Some time ago I clipped a little note about eating more beans. I’d already worked out that new beans cook faster than old ones. It seems so obvious now, but it wasn’t then. I throw beans away if they’re more than a year old, and I should probably move faster than that. But this note, it offered a handful of uses of white beans as an example of the versatility of beans. Stir them with fresh sage, garlic and olive oil! Puree with a potato or two and plenty of garlic! Make minestrone or fagiole! The clipping even suggests sardines, which actually is probably pretty good, too. But it is no secret that white beans go well with garlic. They make a nice hummus, too.

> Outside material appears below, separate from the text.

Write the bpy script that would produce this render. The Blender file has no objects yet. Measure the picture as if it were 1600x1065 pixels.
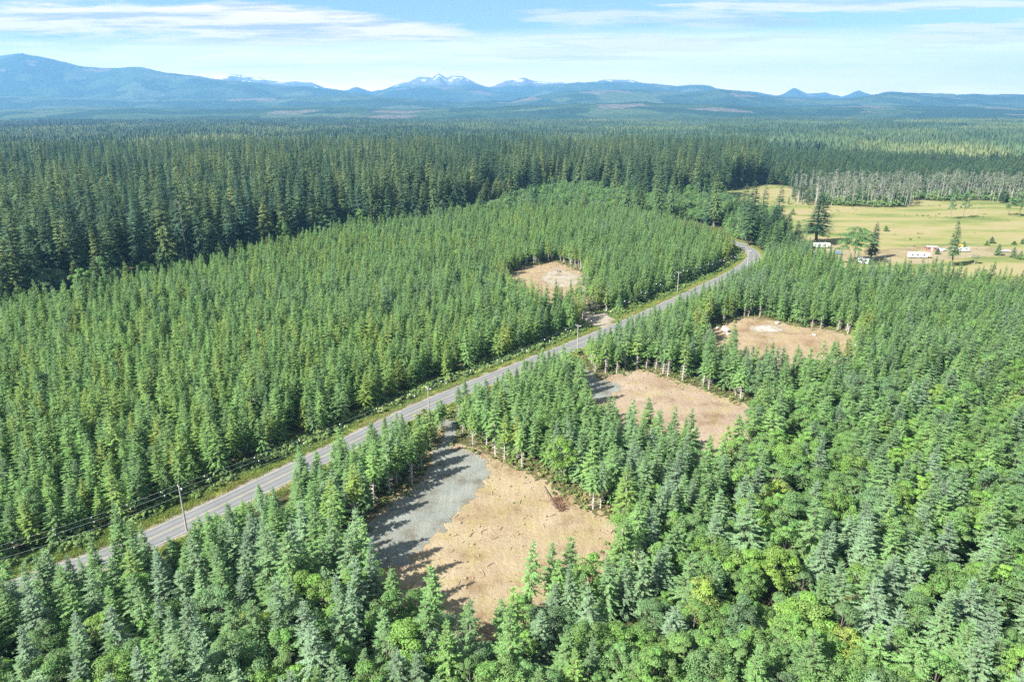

I knew all that. What I want is the black bean version of that note. The black eyed peas version of that note. I don’t need more ways to eat white beans with garlic. I know that works.

So these corkscrews with white beans aren’t news, but they did come out pretty good:

The splendid table recipeĀ  … I can’t tell if it is too complicated or if it is just that my head explodes a little when recipes call for you to use a wooden spatula. You can use a metal spatula or a wooden spoon. It will still work.

Slice and saute half a red onion (or one small one, which we have) and sprinkle with black pepper. Add six large cloves of garlic, one tablespoon tomato paste, three tablespoons of chopped fresh parsley (I think you could reinterpret the parsley as spinach or kale and use half a cup), half a teaspoon of chile vinegar or tabasco (which we don’t have–we used 1/2 t cider vinegar and 1/4 t ground chiles), and 2/3 cup water.

Cook that until the water has mostly evaporated. Fold in 2 cups white beans (or two cans, rinsed), cook for a few minutes.

Cook a half pound of pasta al dente. Before you drain it, reserve a cup of starchy pasta water.

Don’t oil the pasta (they talked about this on the radio).

Add the reserved cup of starchy pasta water to the sauce, cook it for a minute and then add the pasta to the pan, and fold in 1/2 cup of grated romano.

The thing we agreed is that you could add in some substantial greens. Kale, chard or spinach or something.